**Job**
Exactly the lines from the line with "Write part 2" to the line with "jamb('trim_2', *OP1); jamb('trim_3', *OP2);" should be extracted, both included, with no other lines.

(Stored data)

>>>

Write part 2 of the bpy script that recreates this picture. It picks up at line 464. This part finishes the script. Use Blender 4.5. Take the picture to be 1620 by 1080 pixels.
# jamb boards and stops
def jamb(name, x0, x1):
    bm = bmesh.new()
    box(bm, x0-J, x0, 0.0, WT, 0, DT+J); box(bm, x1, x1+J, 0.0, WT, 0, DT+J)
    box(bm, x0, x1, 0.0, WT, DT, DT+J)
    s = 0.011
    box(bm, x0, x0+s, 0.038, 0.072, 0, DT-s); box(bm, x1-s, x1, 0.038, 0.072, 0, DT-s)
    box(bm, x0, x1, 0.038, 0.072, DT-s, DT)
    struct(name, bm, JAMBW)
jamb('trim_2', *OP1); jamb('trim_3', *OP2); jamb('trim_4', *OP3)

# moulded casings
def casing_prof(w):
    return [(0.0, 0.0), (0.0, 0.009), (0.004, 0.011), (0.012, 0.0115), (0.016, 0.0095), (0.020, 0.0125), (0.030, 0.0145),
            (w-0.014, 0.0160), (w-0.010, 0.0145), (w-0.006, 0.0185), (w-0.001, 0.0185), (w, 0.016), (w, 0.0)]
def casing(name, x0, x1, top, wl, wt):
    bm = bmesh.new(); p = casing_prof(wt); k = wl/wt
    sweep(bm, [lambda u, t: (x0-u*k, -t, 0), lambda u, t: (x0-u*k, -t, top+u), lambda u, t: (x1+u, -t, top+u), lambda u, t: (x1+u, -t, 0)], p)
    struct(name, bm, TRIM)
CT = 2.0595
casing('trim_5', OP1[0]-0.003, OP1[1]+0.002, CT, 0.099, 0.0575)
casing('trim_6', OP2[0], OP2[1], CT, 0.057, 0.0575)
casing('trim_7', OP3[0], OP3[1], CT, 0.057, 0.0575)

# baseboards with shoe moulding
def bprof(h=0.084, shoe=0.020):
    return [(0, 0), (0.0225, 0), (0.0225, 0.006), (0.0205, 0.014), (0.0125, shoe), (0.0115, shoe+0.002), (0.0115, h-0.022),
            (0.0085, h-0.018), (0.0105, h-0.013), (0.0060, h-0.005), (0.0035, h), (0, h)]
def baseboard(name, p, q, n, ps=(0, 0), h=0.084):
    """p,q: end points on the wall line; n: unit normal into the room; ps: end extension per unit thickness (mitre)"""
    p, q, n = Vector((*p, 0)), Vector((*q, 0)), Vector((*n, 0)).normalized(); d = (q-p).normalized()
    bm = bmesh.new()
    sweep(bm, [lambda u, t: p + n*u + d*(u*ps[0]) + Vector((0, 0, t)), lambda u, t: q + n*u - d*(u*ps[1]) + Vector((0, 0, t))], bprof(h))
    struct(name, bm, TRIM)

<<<
>>>

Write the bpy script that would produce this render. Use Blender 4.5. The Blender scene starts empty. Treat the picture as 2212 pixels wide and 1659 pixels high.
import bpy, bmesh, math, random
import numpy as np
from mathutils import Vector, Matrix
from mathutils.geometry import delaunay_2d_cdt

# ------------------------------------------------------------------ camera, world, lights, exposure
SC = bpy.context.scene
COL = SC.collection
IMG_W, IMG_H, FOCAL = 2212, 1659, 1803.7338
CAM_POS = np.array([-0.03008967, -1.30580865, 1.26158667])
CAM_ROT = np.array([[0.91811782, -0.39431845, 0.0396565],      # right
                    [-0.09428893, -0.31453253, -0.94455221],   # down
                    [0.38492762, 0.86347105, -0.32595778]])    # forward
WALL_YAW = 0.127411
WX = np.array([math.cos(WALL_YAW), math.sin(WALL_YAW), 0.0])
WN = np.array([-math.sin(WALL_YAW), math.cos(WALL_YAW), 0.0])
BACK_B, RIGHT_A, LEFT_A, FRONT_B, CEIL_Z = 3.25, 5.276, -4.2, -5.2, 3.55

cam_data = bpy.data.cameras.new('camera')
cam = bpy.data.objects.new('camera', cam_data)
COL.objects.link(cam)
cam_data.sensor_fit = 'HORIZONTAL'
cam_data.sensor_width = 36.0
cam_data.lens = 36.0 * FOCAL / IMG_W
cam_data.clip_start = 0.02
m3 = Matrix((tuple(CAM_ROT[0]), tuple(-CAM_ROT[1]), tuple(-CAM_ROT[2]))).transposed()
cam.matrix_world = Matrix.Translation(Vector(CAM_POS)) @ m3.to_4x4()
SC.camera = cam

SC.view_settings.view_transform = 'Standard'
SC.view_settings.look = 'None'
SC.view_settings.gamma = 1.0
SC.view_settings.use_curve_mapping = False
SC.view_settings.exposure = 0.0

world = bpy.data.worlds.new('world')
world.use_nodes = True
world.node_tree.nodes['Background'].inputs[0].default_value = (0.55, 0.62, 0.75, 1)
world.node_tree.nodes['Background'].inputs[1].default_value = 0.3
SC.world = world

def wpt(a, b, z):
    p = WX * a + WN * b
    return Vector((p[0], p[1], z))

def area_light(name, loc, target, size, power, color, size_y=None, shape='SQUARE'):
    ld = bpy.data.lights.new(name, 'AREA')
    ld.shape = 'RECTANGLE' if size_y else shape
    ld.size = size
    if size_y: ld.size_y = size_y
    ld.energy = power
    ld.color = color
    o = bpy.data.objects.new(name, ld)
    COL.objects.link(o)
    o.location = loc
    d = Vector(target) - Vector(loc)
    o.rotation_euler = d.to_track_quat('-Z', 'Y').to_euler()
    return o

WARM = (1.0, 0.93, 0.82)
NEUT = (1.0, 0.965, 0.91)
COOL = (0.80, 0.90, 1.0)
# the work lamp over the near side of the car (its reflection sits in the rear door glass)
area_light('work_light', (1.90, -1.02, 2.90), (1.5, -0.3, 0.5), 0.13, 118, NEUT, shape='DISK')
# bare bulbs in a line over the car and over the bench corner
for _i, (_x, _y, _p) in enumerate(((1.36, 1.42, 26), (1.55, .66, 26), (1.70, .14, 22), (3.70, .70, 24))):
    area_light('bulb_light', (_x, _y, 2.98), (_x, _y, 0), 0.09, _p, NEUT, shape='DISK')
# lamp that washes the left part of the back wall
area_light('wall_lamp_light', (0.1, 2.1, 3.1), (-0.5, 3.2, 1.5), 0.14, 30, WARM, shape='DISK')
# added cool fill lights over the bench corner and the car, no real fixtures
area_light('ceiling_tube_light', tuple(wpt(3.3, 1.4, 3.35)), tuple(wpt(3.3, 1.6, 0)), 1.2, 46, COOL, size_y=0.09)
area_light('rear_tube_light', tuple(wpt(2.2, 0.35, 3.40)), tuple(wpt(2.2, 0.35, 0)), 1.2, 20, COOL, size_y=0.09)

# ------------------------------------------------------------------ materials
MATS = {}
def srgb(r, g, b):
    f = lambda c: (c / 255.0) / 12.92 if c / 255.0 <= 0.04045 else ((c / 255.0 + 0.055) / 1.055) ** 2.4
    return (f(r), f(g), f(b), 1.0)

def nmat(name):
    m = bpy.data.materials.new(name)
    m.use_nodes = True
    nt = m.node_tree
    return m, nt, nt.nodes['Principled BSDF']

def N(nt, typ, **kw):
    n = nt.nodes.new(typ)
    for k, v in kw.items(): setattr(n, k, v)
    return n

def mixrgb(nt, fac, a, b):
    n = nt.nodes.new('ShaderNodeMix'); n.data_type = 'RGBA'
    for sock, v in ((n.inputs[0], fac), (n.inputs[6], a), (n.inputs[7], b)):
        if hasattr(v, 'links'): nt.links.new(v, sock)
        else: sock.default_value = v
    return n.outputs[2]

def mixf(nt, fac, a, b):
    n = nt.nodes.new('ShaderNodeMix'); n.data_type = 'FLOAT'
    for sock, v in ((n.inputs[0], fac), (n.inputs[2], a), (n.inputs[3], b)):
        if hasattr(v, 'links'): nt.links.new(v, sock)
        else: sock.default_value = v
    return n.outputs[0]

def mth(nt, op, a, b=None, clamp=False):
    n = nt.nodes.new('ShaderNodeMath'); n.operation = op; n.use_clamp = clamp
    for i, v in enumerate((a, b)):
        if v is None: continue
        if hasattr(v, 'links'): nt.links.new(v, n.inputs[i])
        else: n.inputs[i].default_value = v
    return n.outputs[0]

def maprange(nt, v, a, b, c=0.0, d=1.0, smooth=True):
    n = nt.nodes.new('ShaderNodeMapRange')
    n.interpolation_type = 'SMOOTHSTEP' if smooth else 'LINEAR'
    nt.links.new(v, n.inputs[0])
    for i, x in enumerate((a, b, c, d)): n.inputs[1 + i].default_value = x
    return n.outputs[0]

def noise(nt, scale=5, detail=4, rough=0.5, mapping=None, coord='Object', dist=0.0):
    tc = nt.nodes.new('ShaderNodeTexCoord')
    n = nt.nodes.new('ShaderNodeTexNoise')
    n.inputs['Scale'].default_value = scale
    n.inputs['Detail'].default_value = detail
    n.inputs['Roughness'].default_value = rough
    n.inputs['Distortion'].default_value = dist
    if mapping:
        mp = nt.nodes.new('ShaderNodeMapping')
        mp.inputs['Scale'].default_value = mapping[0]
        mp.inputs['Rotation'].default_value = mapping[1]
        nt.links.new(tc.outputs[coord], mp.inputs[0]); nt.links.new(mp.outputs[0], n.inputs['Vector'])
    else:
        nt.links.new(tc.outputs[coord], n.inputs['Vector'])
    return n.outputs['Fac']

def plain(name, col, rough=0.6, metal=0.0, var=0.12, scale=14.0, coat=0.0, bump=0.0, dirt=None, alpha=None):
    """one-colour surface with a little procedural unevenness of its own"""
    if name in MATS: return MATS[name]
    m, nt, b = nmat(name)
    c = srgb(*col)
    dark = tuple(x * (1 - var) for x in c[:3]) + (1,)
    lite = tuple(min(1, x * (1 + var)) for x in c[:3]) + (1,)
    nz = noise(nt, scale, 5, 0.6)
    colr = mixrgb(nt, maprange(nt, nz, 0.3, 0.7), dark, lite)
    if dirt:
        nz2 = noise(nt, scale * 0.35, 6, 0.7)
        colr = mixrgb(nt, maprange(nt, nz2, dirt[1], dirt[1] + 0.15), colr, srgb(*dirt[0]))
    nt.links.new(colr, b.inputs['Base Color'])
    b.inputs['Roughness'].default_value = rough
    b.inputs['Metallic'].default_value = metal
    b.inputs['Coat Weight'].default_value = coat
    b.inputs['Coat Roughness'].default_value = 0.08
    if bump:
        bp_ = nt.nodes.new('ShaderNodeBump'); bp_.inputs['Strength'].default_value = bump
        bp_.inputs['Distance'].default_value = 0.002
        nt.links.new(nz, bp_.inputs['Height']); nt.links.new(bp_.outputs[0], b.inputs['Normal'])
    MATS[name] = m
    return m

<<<

**Answer to this task**
Write part 2 of the bpy script that recreates this picture. It picks up at line 464. This part finishes the script. Use Blender 4.5. Take the picture to be 1620 by 1080 pixels.
# jamb boards and stops
def jamb(name, x0, x1):
    bm = bmesh.new()
    box(bm, x0-J, x0, 0.0, WT, 0, DT+J); box(bm, x1, x1+J, 0.0, WT, 0, DT+J)
    box(bm, x0, x1, 0.0, WT, DT, DT+J)
    s = 0.011
    box(bm, x0, x0+s, 0.038, 0.072, 0, DT-s); box(bm, x1-s, x1, 0.038, 0.072, 0, DT-s)
    box(bm, x0, x1, 0.038, 0.072, DT-s, DT)
    struct(name, bm, JAMBW)
jamb('trim_2', *OP1); jamb('trim_3', *OP2); jamb('trim_4', *OP3)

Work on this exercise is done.